▶ [Description of the task]: Lines holding the string "pixels" are the ones to copy from this listing.

━━━━━ Given data ━━━━━

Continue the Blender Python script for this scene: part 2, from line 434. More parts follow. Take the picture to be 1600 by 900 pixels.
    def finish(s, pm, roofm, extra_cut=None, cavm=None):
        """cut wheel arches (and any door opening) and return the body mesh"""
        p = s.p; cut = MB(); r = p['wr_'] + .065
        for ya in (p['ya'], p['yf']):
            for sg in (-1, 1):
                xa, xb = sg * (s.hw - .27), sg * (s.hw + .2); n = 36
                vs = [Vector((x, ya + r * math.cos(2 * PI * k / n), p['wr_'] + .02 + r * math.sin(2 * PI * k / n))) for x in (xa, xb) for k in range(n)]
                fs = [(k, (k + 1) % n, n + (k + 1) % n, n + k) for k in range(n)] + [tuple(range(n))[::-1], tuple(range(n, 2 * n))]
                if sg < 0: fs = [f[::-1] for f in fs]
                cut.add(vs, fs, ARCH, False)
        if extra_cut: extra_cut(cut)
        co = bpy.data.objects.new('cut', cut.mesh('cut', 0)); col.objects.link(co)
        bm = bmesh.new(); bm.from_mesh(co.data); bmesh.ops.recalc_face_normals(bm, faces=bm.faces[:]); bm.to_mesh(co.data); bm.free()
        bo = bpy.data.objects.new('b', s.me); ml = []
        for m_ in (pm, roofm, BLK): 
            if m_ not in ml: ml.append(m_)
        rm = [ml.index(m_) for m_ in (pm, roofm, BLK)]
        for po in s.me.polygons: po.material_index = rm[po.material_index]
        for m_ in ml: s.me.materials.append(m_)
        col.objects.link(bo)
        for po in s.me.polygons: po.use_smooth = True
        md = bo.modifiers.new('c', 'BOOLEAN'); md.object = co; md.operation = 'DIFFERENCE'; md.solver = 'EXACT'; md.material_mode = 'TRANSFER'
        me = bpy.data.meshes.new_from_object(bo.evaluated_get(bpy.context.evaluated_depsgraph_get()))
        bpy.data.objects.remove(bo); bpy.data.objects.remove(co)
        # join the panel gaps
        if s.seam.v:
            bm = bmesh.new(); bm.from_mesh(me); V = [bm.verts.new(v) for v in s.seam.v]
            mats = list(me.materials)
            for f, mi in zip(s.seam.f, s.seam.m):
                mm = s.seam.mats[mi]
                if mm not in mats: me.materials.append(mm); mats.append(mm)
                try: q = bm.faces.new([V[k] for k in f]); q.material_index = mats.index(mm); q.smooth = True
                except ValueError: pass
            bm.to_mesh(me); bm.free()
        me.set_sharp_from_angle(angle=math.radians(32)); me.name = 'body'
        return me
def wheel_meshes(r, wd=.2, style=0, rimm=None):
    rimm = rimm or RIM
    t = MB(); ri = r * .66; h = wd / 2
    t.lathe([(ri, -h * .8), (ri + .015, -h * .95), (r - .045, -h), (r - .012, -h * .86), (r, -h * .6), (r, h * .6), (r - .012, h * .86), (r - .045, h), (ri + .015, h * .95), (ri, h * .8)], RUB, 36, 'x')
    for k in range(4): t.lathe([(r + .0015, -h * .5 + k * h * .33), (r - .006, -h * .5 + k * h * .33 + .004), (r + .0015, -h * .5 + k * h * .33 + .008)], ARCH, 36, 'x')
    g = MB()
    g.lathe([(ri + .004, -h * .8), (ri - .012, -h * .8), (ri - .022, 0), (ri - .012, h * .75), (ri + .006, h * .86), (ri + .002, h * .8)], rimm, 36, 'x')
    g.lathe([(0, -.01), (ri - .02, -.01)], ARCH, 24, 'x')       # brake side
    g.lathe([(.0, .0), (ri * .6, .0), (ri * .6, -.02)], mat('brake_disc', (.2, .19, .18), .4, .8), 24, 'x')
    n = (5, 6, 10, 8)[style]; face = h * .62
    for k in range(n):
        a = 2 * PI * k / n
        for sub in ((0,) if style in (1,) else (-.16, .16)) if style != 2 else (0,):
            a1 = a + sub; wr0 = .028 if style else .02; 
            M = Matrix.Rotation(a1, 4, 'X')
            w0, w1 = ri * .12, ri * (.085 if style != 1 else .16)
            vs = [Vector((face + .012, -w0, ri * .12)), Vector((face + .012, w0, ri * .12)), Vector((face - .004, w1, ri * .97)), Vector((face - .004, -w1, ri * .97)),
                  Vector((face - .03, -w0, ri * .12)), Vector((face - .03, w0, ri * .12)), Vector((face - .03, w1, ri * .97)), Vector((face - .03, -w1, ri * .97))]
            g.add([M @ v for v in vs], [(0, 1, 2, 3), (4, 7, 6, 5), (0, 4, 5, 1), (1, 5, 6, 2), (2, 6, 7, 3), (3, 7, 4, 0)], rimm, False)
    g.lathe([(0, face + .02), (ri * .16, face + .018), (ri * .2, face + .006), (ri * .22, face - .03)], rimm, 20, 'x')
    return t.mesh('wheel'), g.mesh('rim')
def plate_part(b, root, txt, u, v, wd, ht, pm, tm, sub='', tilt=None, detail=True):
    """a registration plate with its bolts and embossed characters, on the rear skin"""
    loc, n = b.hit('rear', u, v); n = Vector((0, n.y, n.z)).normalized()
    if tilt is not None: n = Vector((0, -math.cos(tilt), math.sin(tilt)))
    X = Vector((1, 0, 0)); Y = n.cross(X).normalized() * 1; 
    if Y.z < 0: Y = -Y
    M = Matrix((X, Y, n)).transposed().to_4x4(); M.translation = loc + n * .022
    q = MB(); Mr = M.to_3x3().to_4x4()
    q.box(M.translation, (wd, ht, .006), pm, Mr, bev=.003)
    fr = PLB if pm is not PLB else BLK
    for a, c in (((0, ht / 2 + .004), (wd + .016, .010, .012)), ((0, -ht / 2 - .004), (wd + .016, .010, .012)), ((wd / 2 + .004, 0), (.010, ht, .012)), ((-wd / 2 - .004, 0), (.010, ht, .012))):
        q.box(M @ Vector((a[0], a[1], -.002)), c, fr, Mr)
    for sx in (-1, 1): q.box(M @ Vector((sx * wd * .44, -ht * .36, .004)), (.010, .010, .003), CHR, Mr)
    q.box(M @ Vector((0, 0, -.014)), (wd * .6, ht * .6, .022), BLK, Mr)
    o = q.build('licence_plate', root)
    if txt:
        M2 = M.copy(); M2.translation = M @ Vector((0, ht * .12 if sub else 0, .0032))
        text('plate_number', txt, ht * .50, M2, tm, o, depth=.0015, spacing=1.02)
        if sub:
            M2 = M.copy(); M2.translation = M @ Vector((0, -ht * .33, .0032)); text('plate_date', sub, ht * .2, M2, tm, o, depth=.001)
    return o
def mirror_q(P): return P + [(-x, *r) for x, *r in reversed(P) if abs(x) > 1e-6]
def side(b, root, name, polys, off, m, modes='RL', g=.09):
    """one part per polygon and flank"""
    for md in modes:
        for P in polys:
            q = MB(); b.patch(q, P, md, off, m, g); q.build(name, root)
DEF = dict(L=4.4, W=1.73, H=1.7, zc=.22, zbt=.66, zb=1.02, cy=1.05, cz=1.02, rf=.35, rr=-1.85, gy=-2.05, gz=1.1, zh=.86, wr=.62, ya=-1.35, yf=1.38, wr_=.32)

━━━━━
━━━━━ Given data ━━━━━

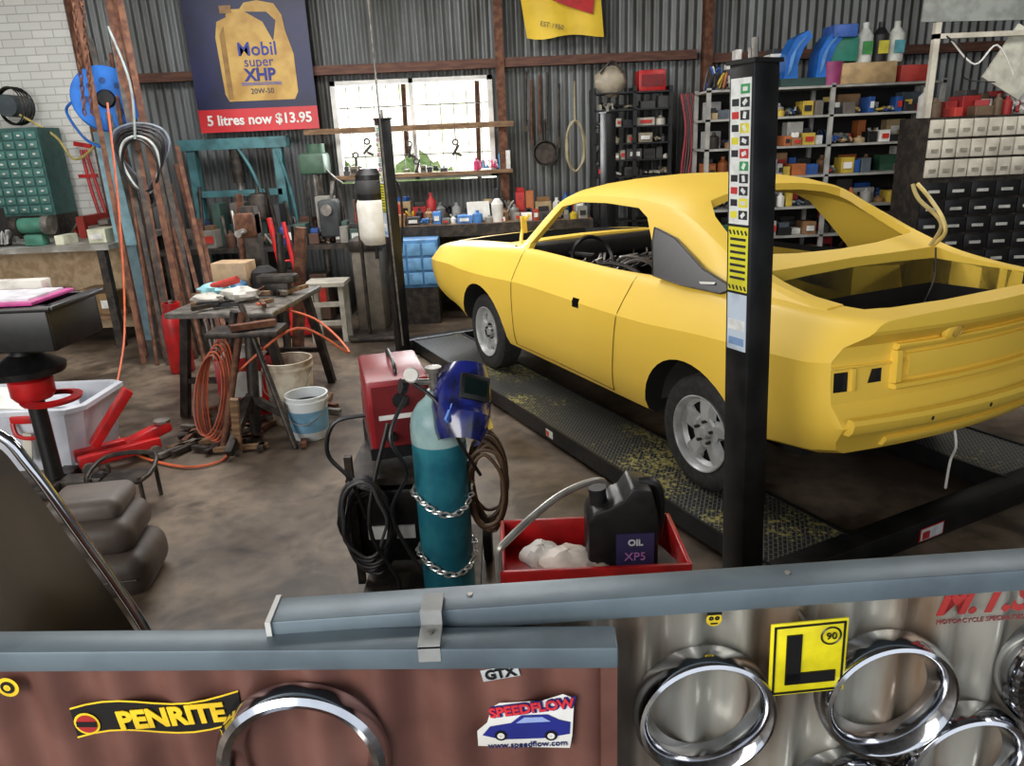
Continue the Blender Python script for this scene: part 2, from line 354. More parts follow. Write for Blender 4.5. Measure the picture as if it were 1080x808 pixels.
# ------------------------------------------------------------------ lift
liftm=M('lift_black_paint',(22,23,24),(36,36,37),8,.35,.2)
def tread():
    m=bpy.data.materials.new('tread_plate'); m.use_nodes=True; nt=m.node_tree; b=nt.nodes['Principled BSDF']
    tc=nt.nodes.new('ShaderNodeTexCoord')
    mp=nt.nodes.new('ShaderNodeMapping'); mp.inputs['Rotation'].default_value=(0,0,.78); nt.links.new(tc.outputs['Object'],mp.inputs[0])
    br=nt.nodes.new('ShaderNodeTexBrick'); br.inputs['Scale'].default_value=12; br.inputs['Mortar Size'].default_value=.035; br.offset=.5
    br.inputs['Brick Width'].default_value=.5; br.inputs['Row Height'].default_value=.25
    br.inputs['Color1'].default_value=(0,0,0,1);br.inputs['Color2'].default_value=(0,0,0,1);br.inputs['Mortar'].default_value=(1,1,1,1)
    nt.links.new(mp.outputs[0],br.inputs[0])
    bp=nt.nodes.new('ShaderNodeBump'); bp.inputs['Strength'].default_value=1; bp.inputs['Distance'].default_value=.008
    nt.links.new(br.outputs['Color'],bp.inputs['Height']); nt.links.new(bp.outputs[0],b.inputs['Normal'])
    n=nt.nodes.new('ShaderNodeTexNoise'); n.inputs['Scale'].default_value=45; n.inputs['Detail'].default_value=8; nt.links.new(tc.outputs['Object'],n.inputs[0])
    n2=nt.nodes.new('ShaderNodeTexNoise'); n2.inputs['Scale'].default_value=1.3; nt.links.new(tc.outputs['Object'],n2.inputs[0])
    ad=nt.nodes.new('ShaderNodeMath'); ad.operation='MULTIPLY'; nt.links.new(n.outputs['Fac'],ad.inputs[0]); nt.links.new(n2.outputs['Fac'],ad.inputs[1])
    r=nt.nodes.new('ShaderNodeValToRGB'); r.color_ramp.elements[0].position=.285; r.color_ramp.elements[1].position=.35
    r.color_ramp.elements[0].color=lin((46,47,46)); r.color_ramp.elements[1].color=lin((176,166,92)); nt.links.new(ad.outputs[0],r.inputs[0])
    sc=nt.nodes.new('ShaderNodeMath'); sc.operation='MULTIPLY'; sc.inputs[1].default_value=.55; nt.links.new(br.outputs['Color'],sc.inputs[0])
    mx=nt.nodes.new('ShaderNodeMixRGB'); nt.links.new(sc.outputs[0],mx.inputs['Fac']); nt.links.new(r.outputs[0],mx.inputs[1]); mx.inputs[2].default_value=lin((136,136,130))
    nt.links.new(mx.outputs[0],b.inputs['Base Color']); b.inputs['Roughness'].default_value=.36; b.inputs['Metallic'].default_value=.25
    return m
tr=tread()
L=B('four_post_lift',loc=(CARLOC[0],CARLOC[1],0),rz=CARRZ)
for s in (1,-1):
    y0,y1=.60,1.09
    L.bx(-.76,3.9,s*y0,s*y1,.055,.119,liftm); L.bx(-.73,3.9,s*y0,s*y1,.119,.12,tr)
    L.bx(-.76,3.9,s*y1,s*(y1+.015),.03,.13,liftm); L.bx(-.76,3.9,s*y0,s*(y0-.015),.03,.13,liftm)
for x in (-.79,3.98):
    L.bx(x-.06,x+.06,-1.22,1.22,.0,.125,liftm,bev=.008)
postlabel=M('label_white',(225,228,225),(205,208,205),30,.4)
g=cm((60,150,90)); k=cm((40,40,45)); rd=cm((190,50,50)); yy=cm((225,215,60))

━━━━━
━━━━━ Given data ━━━━━

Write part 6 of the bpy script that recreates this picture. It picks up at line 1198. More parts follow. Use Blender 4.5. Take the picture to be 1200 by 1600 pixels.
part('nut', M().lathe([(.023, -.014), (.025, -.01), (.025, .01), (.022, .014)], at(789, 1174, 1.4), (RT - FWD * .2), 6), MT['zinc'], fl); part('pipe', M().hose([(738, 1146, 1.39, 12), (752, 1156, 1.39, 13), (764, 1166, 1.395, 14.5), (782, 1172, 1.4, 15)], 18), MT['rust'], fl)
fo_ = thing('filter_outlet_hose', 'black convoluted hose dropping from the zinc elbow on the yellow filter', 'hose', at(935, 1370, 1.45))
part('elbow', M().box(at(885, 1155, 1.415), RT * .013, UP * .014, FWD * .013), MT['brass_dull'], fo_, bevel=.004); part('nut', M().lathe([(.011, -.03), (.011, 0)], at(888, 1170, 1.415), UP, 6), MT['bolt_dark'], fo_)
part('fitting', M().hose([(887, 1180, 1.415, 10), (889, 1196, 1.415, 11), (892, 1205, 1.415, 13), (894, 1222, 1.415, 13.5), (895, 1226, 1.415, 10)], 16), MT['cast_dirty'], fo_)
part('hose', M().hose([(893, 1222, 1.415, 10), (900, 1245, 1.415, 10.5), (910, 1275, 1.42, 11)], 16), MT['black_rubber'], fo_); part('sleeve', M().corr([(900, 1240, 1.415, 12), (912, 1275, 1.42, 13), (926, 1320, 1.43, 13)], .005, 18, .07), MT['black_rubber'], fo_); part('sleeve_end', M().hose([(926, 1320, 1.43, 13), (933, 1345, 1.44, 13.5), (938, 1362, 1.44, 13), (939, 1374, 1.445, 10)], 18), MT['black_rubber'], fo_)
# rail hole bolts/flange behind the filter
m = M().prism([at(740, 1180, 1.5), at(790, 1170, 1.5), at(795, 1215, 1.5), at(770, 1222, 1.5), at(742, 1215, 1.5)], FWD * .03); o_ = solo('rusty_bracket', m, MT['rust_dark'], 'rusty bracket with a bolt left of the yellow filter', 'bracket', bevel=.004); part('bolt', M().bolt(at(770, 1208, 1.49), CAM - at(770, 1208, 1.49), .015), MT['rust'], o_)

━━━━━

▶ [Result]:
Continue the Blender Python script for this scene: part 2, from line 434. More parts follow. Take the picture to be 1600 by 900 pixels.
Continue the Blender Python script for this scene: part 2, from line 354. More parts follow. Write for Blender 4.5. Measure the picture as if it were 1080x808 pixels.
Write part 6 of the bpy script that recreates this picture. It picks up at line 1198. More parts follow. Use Blender 4.5. Take the picture to be 1200 by 1600 pixels.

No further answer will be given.